## WORK TO DO
Go through the listing beneath this task and return every line that carries the string "script".

(Rows from a 3D scene dataset)
++++++++++
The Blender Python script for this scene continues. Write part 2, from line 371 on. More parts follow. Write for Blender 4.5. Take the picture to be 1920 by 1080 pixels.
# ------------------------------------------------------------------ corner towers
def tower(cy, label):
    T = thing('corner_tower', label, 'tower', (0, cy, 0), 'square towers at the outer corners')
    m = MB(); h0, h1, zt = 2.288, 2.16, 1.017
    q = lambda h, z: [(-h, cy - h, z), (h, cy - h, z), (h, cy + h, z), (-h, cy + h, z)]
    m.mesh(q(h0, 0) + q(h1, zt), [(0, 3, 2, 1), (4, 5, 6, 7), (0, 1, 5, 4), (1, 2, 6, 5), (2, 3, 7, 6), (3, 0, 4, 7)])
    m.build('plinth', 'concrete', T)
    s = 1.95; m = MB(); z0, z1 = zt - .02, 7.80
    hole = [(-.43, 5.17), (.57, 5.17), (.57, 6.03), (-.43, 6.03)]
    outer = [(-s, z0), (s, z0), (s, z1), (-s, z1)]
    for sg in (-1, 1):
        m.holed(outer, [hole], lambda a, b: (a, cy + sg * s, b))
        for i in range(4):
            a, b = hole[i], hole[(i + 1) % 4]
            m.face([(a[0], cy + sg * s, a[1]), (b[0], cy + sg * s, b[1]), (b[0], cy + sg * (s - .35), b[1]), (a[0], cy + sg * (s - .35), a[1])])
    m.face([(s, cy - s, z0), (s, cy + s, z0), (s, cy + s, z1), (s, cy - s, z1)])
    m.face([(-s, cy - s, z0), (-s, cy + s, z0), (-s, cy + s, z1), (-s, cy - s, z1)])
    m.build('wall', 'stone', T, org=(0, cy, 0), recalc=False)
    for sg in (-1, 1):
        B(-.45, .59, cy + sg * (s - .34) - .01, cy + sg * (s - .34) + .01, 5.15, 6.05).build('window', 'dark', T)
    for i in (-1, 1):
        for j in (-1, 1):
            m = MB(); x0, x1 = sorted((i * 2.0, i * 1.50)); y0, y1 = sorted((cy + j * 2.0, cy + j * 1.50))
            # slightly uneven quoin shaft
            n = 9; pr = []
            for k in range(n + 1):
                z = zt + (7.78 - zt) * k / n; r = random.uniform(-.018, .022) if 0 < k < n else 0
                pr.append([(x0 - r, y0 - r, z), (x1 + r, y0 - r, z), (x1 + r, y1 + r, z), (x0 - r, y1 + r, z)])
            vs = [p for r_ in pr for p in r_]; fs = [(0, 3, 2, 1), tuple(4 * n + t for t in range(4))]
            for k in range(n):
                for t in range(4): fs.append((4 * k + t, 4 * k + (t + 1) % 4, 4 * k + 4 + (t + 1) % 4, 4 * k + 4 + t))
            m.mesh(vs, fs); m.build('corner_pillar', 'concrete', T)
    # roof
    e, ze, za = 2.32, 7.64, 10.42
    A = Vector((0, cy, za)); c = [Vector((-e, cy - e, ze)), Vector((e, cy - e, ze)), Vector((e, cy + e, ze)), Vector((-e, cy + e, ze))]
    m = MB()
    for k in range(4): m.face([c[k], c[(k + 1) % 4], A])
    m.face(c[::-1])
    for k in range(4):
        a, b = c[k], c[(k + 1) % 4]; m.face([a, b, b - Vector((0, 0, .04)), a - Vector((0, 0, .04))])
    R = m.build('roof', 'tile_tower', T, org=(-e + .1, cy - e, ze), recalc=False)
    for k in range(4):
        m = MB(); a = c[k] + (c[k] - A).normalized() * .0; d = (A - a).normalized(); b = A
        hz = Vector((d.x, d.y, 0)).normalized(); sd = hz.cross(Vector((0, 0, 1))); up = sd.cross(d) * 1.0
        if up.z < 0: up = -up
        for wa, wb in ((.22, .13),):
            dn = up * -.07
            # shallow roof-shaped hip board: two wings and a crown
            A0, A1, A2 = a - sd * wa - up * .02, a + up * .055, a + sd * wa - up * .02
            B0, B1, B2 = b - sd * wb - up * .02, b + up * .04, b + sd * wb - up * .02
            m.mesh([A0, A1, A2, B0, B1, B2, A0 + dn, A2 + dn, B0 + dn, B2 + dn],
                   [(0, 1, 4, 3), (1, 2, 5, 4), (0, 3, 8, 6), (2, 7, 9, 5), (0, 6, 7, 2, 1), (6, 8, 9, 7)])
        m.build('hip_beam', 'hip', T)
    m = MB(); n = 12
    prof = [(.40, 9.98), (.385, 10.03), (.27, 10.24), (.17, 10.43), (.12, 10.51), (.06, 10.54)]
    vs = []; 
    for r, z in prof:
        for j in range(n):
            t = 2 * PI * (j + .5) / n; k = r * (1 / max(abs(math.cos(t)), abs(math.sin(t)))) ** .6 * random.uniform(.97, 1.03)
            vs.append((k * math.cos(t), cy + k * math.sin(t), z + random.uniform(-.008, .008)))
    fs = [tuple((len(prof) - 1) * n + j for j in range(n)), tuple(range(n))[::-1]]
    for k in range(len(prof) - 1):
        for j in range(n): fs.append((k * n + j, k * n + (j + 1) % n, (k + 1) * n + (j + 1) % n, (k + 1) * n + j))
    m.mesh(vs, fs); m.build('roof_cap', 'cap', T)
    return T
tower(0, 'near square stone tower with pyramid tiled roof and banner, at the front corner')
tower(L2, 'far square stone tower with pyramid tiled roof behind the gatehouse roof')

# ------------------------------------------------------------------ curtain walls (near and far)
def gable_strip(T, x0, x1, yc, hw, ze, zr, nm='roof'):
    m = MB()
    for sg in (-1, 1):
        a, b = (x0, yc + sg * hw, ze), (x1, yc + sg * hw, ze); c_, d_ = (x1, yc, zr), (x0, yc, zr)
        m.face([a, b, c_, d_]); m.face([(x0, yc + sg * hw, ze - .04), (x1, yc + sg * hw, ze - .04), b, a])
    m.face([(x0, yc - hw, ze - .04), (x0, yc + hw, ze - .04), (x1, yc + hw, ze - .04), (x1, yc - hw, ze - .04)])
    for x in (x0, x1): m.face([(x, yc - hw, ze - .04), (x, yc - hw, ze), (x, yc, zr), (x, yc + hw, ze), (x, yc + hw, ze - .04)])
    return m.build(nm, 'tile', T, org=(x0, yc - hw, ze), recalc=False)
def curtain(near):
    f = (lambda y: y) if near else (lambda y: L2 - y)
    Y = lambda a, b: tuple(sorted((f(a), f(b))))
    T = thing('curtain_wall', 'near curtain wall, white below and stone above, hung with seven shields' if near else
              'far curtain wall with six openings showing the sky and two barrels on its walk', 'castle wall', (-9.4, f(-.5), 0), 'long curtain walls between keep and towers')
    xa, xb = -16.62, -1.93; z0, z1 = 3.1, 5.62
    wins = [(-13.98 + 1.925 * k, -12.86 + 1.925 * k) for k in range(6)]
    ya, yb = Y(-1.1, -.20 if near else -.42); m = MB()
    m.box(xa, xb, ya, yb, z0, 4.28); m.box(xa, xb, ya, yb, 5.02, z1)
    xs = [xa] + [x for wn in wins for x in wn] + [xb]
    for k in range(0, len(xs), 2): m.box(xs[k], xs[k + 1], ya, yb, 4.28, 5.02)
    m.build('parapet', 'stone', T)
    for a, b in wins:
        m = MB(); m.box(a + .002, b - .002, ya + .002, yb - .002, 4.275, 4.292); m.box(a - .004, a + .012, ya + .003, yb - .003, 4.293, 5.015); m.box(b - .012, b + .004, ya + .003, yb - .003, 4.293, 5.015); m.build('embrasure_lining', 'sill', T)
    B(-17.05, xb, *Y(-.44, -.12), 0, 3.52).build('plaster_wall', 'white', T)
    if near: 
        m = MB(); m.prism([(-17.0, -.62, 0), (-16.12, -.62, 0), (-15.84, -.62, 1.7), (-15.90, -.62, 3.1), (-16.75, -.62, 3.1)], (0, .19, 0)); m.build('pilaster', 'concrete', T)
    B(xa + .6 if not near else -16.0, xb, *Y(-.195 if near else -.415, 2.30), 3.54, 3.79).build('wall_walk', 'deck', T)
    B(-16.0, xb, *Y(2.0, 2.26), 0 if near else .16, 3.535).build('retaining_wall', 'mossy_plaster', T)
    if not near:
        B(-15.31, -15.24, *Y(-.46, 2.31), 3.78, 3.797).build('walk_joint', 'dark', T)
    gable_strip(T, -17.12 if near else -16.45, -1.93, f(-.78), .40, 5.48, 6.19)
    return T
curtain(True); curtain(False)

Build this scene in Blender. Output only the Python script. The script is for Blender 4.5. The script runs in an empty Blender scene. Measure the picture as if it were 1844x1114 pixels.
++++++++++
## EXPECTED ANSWER
The Blender Python script for this scene continues. Write part 2, from line 371 on. More parts follow. Write for Blender 4.5. Take the picture to be 1920 by 1080 pixels.
Build this scene in Blender. Output only the Python script. The script is for Blender 4.5. The script runs in an empty Blender scene. Measure the picture as if it were 1844x1114 pixels.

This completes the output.